Tuesday, 28 July 2015

10 things that happen when you marry a Chef.

Before I moved in with my husband I never expected that someone elses career choice could affect my life so much.  People are always fascinated when you say you are married to a chef and I'm guessing that has something to do with all those fancy celebrity cooking shoes but I'm here to tell you its nothing like the glitzy shiny work tops and tinkling pots and pans of Mr Peire whats his face french fancy from what ever cooking show you watched last Saturday.  Let me tell you a little bit about what happens when you share your life with a Chef.

1. No they don't cook for you at home.

The first thing people always say when they find out is something like "Oh wow I bet he cooks you lovely meals at home." I hate to say it but over the years this has become so repetitive its become a phrase that will boil my insides with annoyance.  Truth is he cooks for hundreds of people a week the last thing he wants to do is to come home and cook for me.  Not to mention the fact that there are plenty for fun gadgets and ovens in a professional kitchen, the most we have at home are Argos scales and mixer that the kids stole the wiskers off.

2. Dolly Parton sung about 9 to 5 but bitch had it easy.

A chefs hours are unsociable, long and unpredictable.  Many things can change a chefs day be it a large party, surprise late diners or a malfunction in the kitchen.  They could not be home until 3 in the morning and you wonder if they have been held up or kidnapped on the way home, you know its the latter.  Sometimes these long hours come with a limited break

3. You know where not to eat and no one wants to cook for you anyway

Because your partner knows the butcher who supplies to that place down the road and they buy the really bad cuts of meat, they can also tell if something is bought in frozen or reheated with one bite. Furthermore they critique everything they eat. Including your poor old nan's cooking so everyone becomes scared to cook for you.  You can't go to any restaurant without getting an oral trip advisor review at any given time.

4. You learn all the fancy cooking lingo and you sound super posh.

From Vol Au Vents to hors d'oeuvres and fancy wine Jus, oh and did you know Ragù is a kind of bolognese sauce because I didn't. CANEPÉS!!!! he just shouted at me from across the room like i'd forget.

5. You symperthise with the catering industry experience.

You NEVER leave a restaurant without tipping and it boils your blood to see bad etiquette at a table.  You can't stand it when people are rude to staff and you super careful as to not be "those customers" because you have seen the tough side to working in the catering industry.

6. People will  ask for your recommendations.

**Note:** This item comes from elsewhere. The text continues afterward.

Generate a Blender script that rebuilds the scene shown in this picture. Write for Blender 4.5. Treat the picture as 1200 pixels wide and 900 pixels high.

Whether it be at the restaurant you work at or places you talk about visiting, people trust your opinion and for some reason think you have good taste.  To be honest I really like wimpy though so don't ask me.

7.  You become less of a fussy eater.

After 5th or 6th time of being told you have just been tricked into eating tongue, heart, or some meat or concoction you'd rather not try (and actually enjoying it) you become less bothered and actually learn to enjoy trying new things.

8. Days off and date nights are usually midweek, Tuesday is the new Friday!

Which is brilliant for avoiding school kids and busy places of the weekends and getting into those places with limited reservations. Your that person sunbathing on a monday whilst everyone else moans about those slacking off work.  Congratulations.

9. You can't cook without interference.

Because "you're doing that wrong" or "I don't do it like that" and the next thing you know your utensils have been snatched from your appendages whilst you receive a very unwanted demonstration of how it should be done, that you pay no attention to by the way.  My husband recently made his own birthday cake for this very reason.

10.  And finally yes, my own cooking has improved.

I may have picked something up from those unwanted lessons after all and truth be told when I can put my feet up and eventually do get a meal cooked for me it is an amazing luxury that's not easily forgotten.

1 comment:

  1. You're so poor! I would be really sad ,if my man would not cook for me at least once a week. But I agree with You and completly understand You.